START
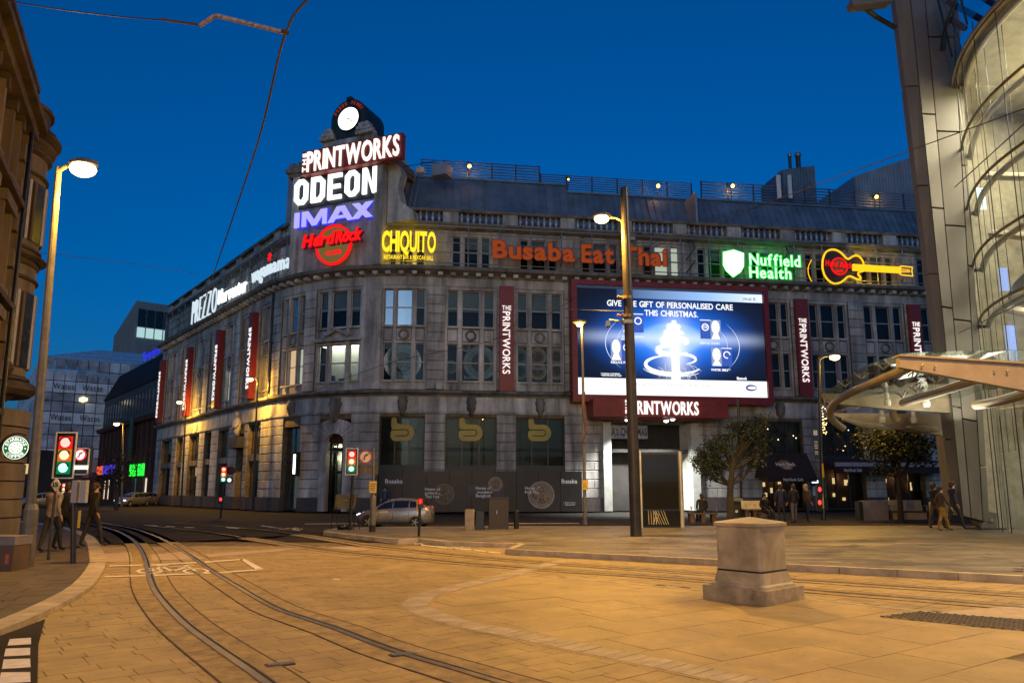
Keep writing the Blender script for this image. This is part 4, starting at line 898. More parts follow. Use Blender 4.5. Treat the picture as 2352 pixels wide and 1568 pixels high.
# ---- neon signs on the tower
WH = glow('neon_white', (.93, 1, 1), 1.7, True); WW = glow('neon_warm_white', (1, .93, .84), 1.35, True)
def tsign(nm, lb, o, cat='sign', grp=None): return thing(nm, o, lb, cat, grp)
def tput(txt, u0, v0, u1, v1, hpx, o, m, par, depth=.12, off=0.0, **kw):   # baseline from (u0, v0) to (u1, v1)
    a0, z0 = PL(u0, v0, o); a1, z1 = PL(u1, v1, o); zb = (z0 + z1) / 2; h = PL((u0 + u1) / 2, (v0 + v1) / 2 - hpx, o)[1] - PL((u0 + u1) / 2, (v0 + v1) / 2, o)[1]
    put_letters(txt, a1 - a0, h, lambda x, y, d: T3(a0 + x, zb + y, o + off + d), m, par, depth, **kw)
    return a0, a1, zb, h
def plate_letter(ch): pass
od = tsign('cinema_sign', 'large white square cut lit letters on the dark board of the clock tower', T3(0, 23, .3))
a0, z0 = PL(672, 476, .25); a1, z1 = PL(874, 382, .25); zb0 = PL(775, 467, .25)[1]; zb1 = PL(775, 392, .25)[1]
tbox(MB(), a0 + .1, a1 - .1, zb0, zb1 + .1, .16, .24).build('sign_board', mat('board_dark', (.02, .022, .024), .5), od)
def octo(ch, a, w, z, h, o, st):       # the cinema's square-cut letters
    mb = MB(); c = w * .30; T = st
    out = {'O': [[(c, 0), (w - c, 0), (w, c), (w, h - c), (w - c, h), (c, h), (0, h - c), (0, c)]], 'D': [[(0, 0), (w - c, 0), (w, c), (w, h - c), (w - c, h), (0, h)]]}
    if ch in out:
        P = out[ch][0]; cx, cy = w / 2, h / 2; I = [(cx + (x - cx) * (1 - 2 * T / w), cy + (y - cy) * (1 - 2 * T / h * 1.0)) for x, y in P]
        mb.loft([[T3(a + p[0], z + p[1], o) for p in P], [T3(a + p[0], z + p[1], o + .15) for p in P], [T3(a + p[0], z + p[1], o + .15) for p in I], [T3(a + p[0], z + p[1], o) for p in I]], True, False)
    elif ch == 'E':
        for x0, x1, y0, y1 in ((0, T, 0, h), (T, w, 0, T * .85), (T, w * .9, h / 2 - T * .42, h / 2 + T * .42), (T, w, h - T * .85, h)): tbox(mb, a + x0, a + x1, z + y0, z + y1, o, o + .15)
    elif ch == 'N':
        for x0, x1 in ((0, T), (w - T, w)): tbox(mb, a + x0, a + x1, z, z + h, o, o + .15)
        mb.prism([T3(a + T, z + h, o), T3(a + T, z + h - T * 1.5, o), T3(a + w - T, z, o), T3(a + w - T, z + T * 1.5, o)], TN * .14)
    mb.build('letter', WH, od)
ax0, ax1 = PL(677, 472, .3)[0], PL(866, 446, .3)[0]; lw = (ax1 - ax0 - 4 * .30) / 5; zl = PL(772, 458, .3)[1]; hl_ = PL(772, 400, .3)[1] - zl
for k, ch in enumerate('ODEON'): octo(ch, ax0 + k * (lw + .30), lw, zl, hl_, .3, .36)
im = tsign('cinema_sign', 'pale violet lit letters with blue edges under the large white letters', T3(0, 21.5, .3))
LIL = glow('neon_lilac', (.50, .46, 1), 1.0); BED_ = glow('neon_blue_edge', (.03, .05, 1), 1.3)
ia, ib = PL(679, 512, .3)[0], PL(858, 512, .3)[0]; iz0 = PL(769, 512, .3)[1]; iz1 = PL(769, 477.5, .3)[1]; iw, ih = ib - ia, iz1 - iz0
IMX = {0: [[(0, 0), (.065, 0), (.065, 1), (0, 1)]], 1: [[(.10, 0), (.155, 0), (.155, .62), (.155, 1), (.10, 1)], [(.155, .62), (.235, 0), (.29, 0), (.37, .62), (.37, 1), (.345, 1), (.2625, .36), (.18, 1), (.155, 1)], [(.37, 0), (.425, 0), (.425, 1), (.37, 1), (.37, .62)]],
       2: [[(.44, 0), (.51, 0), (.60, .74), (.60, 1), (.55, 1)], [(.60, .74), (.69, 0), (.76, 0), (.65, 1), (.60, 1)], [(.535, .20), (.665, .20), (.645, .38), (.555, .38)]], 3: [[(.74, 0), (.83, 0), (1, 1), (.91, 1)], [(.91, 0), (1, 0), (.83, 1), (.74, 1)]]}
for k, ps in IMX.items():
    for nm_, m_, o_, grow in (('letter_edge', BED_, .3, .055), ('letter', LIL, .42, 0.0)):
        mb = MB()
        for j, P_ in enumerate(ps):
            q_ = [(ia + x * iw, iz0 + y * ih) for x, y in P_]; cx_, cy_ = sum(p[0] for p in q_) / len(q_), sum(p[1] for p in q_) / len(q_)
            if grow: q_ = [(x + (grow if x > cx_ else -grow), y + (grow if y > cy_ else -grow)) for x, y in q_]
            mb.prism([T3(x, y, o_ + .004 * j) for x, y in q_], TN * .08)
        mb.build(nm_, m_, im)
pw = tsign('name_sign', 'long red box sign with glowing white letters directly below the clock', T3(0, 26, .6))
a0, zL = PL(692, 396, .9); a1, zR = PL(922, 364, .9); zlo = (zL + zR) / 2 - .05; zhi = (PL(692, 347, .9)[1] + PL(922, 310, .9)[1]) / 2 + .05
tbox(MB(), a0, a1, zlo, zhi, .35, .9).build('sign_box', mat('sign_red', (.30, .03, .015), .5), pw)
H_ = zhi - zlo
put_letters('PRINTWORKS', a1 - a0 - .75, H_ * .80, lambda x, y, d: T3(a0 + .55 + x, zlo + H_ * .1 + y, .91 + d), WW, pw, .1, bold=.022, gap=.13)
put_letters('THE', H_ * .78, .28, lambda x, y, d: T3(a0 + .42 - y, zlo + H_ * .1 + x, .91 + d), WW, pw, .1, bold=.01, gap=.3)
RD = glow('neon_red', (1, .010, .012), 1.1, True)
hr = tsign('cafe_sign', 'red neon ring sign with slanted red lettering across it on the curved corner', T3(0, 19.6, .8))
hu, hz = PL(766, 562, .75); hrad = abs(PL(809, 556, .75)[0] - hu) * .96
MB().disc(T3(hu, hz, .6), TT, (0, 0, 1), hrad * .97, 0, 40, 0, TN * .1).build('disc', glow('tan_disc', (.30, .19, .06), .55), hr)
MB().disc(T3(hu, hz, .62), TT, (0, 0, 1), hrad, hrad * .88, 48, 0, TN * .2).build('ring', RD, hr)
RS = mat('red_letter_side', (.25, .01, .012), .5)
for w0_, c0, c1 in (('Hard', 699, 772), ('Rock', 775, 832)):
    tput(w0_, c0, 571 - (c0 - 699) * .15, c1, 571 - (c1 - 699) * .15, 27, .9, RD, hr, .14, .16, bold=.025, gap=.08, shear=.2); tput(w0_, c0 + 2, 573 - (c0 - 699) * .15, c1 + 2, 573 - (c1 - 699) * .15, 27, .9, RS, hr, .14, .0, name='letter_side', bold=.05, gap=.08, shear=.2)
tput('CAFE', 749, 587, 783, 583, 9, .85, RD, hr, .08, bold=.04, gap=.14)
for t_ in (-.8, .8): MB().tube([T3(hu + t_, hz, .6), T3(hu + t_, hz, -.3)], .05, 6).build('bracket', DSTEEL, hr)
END
### Exercise directions
Without the pictures, print the whole listing exactly as given.

### Worked answer
Keep writing the Blender script for this image. This is part 4, starting at line 898. More parts follow. Use Blender 4.5. Treat the picture as 2352 pixels wide and 1568 pixels high.
# ---- neon signs on the tower
WH = glow('neon_white', (.93, 1, 1), 1.7, True); WW = glow('neon_warm_white', (1, .93, .84), 1.35, True)
def tsign(nm, lb, o, cat='sign', grp=None): return thing(nm, o, lb, cat, grp)
def tput(txt, u0, v0, u1, v1, hpx, o, m, par, depth=.12, off=0.0, **kw):   # baseline from (u0, v0) to (u1, v1)
    a0, z0 = PL(u0, v0, o); a1, z1 = PL(u1, v1, o); zb = (z0 + z1) / 2; h = PL((u0 + u1) / 2, (v0 + v1) / 2 - hpx, o)[1] - PL((u0 + u1) / 2, (v0 + v1) / 2, o)[1]
    put_letters(txt, a1 - a0, h, lambda x, y, d: T3(a0 + x, zb + y, o + off + d), m, par, depth, **kw)
    return a0, a1, zb, h
def plate_letter(ch): pass
od = tsign('cinema_sign', 'large white square cut lit letters on the dark board of the clock tower', T3(0, 23, .3))
a0, z0 = PL(672, 476, .25); a1, z1 = PL(874, 382, .25); zb0 = PL(775, 467, .25)[1]; zb1 = PL(775, 392, .25)[1]
tbox(MB(), a0 + .1, a1 - .1, zb0, zb1 + .1, .16, .24).build('sign_board', mat('board_dark', (.02, .022, .024), .5), od)
def octo(ch, a, w, z, h, o, st):       # the cinema's square-cut letters
    mb = MB(); c = w * .30; T = st
    out = {'O': [[(c, 0), (w - c, 0), (w, c), (w, h - c), (w - c, h), (c, h), (0, h - c), (0, c)]], 'D': [[(0, 0), (w - c, 0), (w, c), (w, h - c), (w - c, h), (0, h)]]}
    if ch in out:
        P = out[ch][0]; cx, cy = w / 2, h / 2; I = [(cx + (x - cx) * (1 - 2 * T / w), cy + (y - cy) * (1 - 2 * T / h * 1.0)) for x, y in P]
        mb.loft([[T3(a + p[0], z + p[1], o) for p in P], [T3(a + p[0], z + p[1], o + .15) for p in P], [T3(a + p[0], z + p[1], o + .15) for p in I], [T3(a + p[0], z + p[1], o) for p in I]], True, False)
    elif ch == 'E':
        for x0, x1, y0, y1 in ((0, T, 0, h), (T, w, 0, T * .85), (T, w * .9, h / 2 - T * .42, h / 2 + T * .42), (T, w, h - T * .85, h)): tbox(mb, a + x0, a + x1, z + y0, z + y1, o, o + .15)
    elif ch == 'N':
        for x0, x1 in ((0, T), (w - T, w)): tbox(mb, a + x0, a + x1, z, z + h, o, o + .15)
        mb.prism([T3(a + T, z + h, o), T3(a + T, z + h - T * 1.5, o), T3(a + w - T, z, o), T3(a + w - T, z + T * 1.5, o)], TN * .14)
    mb.build('letter', WH, od)
ax0, ax1 = PL(677, 472, .3)[0], PL(866, 446, .3)[0]; lw = (ax1 - ax0 - 4 * .30) / 5; zl = PL(772, 458, .3)[1]; hl_ = PL(772, 400, .3)[1] - zl
for k, ch in enumerate('ODEON'): octo(ch, ax0 + k * (lw + .30), lw, zl, hl_, .3, .36)
im = tsign('cinema_sign', 'pale violet lit letters with blue edges under the large white letters', T3(0, 21.5, .3))
LIL = glow('neon_lilac', (.50, .46, 1), 1.0); BED_ = glow('neon_blue_edge', (.03, .05, 1), 1.3)
ia, ib = PL(679, 512, .3)[0], PL(858, 512, .3)[0]; iz0 = PL(769, 512, .3)[1]; iz1 = PL(769, 477.5, .3)[1]; iw, ih = ib - ia, iz1 - iz0
IMX = {0: [[(0, 0), (.065, 0), (.065, 1), (0, 1)]], 1: [[(.10, 0), (.155, 0), (.155, .62), (.155, 1), (.10, 1)], [(.155, .62), (.235, 0), (.29, 0), (.37, .62), (.37, 1), (.345, 1), (.2625, .36), (.18, 1), (.155, 1)], [(.37, 0), (.425, 0), (.425, 1), (.37, 1), (.37, .62)]],
       2: [[(.44, 0), (.51, 0), (.60, .74), (.60, 1), (.55, 1)], [(.60, .74), (.69, 0), (.76, 0), (.65, 1), (.60, 1)], [(.535, .20), (.665, .20), (.645, .38), (.555, .38)]], 3: [[(.74, 0), (.83, 0), (1, 1), (.91, 1)], [(.91, 0), (1, 0), (.83, 1), (.74, 1)]]}
for k, ps in IMX.items():
    for nm_, m_, o_, grow in (('letter_edge', BED_, .3, .055), ('letter', LIL, .42, 0.0)):
        mb = MB()
        for j, P_ in enumerate(ps):
            q_ = [(ia + x * iw, iz0 + y * ih) for x, y in P_]; cx_, cy_ = sum(p[0] for p in q_) / len(q_), sum(p[1] for p in q_) / len(q_)
            if grow: q_ = [(x + (grow if x > cx_ else -grow), y + (grow if y > cy_ else -grow)) for x, y in q_]
            mb.prism([T3(x, y, o_ + .004 * j) for x, y in q_], TN * .08)
        mb.build(nm_, m_, im)
pw = tsign('name_sign', 'long red box sign with glowing white letters directly below the clock', T3(0, 26, .6))
a0, zL = PL(692, 396, .9); a1, zR = PL(922, 364, .9); zlo = (zL + zR) / 2 - .05; zhi = (PL(692, 347, .9)[1] + PL(922, 310, .9)[1]) / 2 + .05
tbox(MB(), a0, a1, zlo, zhi, .35, .9).build('sign_box', mat('sign_red', (.30, .03, .015), .5), pw)
H_ = zhi - zlo
put_letters('PRINTWORKS', a1 - a0 - .75, H_ * .80, lambda x, y, d: T3(a0 + .55 + x, zlo + H_ * .1 + y, .91 + d), WW, pw, .1, bold=.022, gap=.13)
put_letters('THE', H_ * .78, .28, lambda x, y, d: T3(a0 + .42 - y, zlo + H_ * .1 + x, .91 + d), WW, pw, .1, bold=.01, gap=.3)
RD = glow('neon_red', (1, .010, .012), 1.1, True)
hr = tsign('cafe_sign', 'red neon ring sign with slanted red lettering across it on the curved corner', T3(0, 19.6, .8))
hu, hz = PL(766, 562, .75); hrad = abs(PL(809, 556, .75)[0] - hu) * .96
MB().disc(T3(hu, hz, .6), TT, (0, 0, 1), hrad * .97, 0, 40, 0, TN * .1).build('disc', glow('tan_disc', (.30, .19, .06), .55), hr)
MB().disc(T3(hu, hz, .62), TT, (0, 0, 1), hrad, hrad * .88, 48, 0, TN * .2).build('ring', RD, hr)
RS = mat('red_letter_side', (.25, .01, .012), .5)
for w0_, c0, c1 in (('Hard', 699, 772), ('Rock', 775, 832)):
    tput(w0_, c0, 571 - (c0 - 699) * .15, c1, 571 - (c1 - 699) * .15, 27, .9, RD, hr, .14, .16, bold=.025, gap=.08, shear=.2); tput(w0_, c0 + 2, 573 - (c0 - 699) * .15, c1 + 2, 573 - (c1 - 699) * .15, 27, .9, RS, hr, .14, .0, name='letter_side', bold=.05, gap=.08, shear=.2)
tput('CAFE', 749, 587, 783, 583, 9, .85, RD, hr, .08, bold=.04, gap=.14)
for t_ in (-.8, .8): MB().tube([T3(hu + t_, hz, .6), T3(hu + t_, hz, -.3)], .05, 6).build('bracket', DSTEEL, hr)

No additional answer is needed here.